Thursday, February 6, 2014

0207-For more female workers



At stake is how to create women-friendly workplaces                                        

Korean women’s college entrance rates exceeded that of men in 2009. But the female employment rate still lags behind males by 15 percentage points overall, and by 25 percentage points among workers in their 30s, the most productive age band.

Predictably, the main culprit in this male-dominated society is the heavy burden of bearing and rearing children as well as endless housework almost one-sidedly placed on the shoulders of wives and mothers.

Yet keeping women, especially those with higher education, at home is an unjustifiable waste of the workforce, and an unforgivable drag on growth.

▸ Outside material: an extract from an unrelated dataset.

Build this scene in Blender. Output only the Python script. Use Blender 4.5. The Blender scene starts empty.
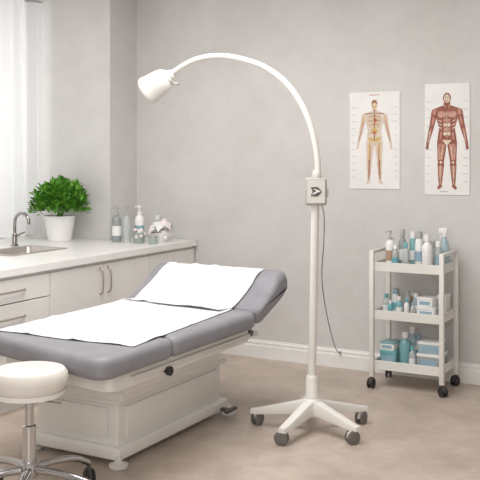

The government is right in this regard to push for a policy aimed at jacking up women’s labor force participation rate by minimizing career disruptions. It also befits an administration led by the nation’s first female president, who pledged to increase the overall employment rate to 70 percent, by sharply reducing the number of women forced to stop work.  

An interagency program, unveiled Tuesday, is also going in the proper direction by vowing to increase financial incentives for firms to allow their employees to have parental leave more freely, introduce flexible work systems, and provide more, and better, daycare facilities. If these measures bear fruit and raise the women’s employment rate as desired, the additional spending of about 1 trillion won will be cheap at the price.

In reality, however, good intentions do not always produce good results.

Considering a majority of women work at small- and medium-sized enterprises hiring 100 or fewer workers, taking a maternity leave, especially for the second time, is very difficult. Husbands who take out paternal leave in those firms receive suspicious, even ridiculing, treatment. The situation is not far better in larger companies. All this explains why the nation’s top female talent become government employees or knock on the doors of foreign-invested firms.  

This means the government will need to come up with far more carrots and sticks. It ought to provide far bolder incentives for the companies which make no gender-based discrimination in pay and working conditions, while more harshly discipline those which demand pregnant employees quit. At stake is how to create female- and family-friendly workplaces, and change the social culture and popular awareness. President Park Geun-hye will leave a lasting legacy if she manages to introduce a female-friendly corporate certificate system, as the government has done to enhance businesses’ consciousness about environment.

It is regrettable in this vein the latest government policy is lacking in more fundamental steps toward that end, by, for instance, trying to narrow the still wide wage gap between men and women doing similar work, turning more of the women on non-permanent payroll into regular workers, and allowing them to return to the same workplaces and jobs after spending maternity leaves, instead of letting them fall to less-paying, simple works.

In this era of services industries and a feminized workforce when brain power, not brute force, matters, nations that make the most of womanpower will win. Korea, a notoriously macho society, is at a great disadvantage in this regard. That in turn shows why the government cannot do with just the "me-too” policy.